# [Given request]
Keep only the lines from the top of the listing through the one with "v = ray(px, py); return", and reproduce them unaltered.

# [Material]
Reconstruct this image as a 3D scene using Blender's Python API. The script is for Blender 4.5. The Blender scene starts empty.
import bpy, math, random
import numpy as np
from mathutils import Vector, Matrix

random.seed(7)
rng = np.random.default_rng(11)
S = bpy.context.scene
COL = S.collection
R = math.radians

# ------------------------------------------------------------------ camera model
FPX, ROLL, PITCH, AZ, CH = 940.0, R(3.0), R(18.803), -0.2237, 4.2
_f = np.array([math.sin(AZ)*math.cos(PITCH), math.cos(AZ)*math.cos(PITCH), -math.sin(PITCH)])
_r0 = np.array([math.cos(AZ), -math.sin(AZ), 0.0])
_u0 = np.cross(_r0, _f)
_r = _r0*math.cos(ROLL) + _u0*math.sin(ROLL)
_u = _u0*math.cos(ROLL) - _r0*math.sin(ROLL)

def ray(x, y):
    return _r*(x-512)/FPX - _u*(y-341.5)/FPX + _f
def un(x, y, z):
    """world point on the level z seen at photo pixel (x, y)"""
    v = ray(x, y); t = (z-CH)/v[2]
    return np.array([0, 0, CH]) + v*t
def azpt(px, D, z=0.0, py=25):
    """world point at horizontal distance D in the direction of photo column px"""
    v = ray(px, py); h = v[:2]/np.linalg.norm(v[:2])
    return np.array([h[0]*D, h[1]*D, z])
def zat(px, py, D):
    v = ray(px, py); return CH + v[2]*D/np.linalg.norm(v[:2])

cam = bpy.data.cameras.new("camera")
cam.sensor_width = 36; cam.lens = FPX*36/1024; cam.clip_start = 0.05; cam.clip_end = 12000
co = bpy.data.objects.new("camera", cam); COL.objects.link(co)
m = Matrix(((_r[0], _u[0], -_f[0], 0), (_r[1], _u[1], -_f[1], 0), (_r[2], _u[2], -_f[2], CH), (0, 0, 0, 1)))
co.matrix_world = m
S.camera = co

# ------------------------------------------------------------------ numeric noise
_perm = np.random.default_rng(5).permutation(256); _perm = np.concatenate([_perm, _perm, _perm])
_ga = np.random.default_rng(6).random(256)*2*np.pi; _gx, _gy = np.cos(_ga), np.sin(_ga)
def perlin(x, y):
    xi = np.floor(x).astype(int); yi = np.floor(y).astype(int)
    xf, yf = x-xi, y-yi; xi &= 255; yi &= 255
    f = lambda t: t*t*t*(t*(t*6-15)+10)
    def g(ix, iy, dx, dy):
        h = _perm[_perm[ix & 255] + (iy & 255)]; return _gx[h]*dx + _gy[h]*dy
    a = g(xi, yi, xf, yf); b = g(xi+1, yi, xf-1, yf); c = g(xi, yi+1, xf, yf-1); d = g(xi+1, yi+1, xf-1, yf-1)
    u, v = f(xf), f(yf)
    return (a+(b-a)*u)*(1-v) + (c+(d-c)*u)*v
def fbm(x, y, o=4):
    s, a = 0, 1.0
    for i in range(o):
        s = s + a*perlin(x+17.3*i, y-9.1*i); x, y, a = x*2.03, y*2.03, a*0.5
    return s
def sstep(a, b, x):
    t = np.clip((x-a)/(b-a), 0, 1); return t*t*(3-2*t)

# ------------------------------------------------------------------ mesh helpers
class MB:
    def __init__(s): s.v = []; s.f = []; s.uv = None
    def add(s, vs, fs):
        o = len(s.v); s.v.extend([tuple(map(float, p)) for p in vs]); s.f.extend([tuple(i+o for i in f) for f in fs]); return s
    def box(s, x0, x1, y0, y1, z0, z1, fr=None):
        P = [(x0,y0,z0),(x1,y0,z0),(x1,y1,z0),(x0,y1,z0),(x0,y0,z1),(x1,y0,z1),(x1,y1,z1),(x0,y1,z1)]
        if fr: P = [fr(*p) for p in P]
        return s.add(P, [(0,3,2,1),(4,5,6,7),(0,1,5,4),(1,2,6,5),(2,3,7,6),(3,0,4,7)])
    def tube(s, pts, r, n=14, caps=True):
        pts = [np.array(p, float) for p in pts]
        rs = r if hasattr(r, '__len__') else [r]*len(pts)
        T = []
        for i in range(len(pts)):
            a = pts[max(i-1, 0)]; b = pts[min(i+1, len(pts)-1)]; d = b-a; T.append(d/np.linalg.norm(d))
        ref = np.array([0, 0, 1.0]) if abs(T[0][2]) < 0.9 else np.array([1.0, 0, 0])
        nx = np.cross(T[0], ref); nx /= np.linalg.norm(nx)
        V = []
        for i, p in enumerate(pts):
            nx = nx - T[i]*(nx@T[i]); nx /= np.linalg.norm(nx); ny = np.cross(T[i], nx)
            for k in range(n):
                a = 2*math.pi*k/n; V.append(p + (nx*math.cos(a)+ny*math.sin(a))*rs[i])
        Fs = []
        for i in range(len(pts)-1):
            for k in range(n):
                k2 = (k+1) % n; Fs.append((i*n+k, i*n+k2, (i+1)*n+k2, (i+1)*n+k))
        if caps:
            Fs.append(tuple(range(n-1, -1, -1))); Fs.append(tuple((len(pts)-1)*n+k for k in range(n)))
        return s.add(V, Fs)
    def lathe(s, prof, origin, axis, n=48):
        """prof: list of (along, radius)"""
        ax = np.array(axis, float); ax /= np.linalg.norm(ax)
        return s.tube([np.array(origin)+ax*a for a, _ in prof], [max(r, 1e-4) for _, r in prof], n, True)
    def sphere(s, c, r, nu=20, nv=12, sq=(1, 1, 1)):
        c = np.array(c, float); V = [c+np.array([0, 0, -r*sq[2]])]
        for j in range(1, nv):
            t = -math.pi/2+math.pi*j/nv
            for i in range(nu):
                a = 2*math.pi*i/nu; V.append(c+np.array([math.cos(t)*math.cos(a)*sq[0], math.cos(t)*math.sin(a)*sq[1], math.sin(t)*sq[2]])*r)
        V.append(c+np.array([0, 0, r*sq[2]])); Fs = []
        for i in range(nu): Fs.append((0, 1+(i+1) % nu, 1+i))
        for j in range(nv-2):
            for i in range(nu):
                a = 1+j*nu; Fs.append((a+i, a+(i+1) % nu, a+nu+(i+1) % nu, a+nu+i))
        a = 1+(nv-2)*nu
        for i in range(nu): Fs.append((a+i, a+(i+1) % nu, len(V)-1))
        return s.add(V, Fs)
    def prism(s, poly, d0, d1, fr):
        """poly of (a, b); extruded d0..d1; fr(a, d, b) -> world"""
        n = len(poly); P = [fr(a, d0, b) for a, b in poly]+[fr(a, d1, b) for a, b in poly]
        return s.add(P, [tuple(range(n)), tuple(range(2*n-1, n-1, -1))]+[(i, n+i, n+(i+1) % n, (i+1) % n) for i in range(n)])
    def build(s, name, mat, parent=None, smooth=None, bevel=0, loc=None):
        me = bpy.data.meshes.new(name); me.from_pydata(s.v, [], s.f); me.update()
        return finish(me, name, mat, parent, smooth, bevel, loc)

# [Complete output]
Reconstruct this image as a 3D scene using Blender's Python API. The script is for Blender 4.5. The Blender scene starts empty.
import bpy, math, random
import numpy as np
from mathutils import Vector, Matrix

random.seed(7)
rng = np.random.default_rng(11)
S = bpy.context.scene
COL = S.collection
R = math.radians

# ------------------------------------------------------------------ camera model
FPX, ROLL, PITCH, AZ, CH = 940.0, R(3.0), R(18.803), -0.2237, 4.2
_f = np.array([math.sin(AZ)*math.cos(PITCH), math.cos(AZ)*math.cos(PITCH), -math.sin(PITCH)])
_r0 = np.array([math.cos(AZ), -math.sin(AZ), 0.0])
_u0 = np.cross(_r0, _f)
_r = _r0*math.cos(ROLL) + _u0*math.sin(ROLL)
_u = _u0*math.cos(ROLL) - _r0*math.sin(ROLL)

def ray(x, y):
    return _r*(x-512)/FPX - _u*(y-341.5)/FPX + _f
def un(x, y, z):
    """world point on the level z seen at photo pixel (x, y)"""
    v = ray(x, y); t = (z-CH)/v[2]
    return np.array([0, 0, CH]) + v*t
def azpt(px, D, z=0.0, py=25):
    """world point at horizontal distance D in the direction of photo column px"""
    v = ray(px, py); h = v[:2]/np.linalg.norm(v[:2])
    return np.array([h[0]*D, h[1]*D, z])
def zat(px, py, D):
    v = ray(px, py); return CH + v[2]*D/np.linalg.norm(v[:2])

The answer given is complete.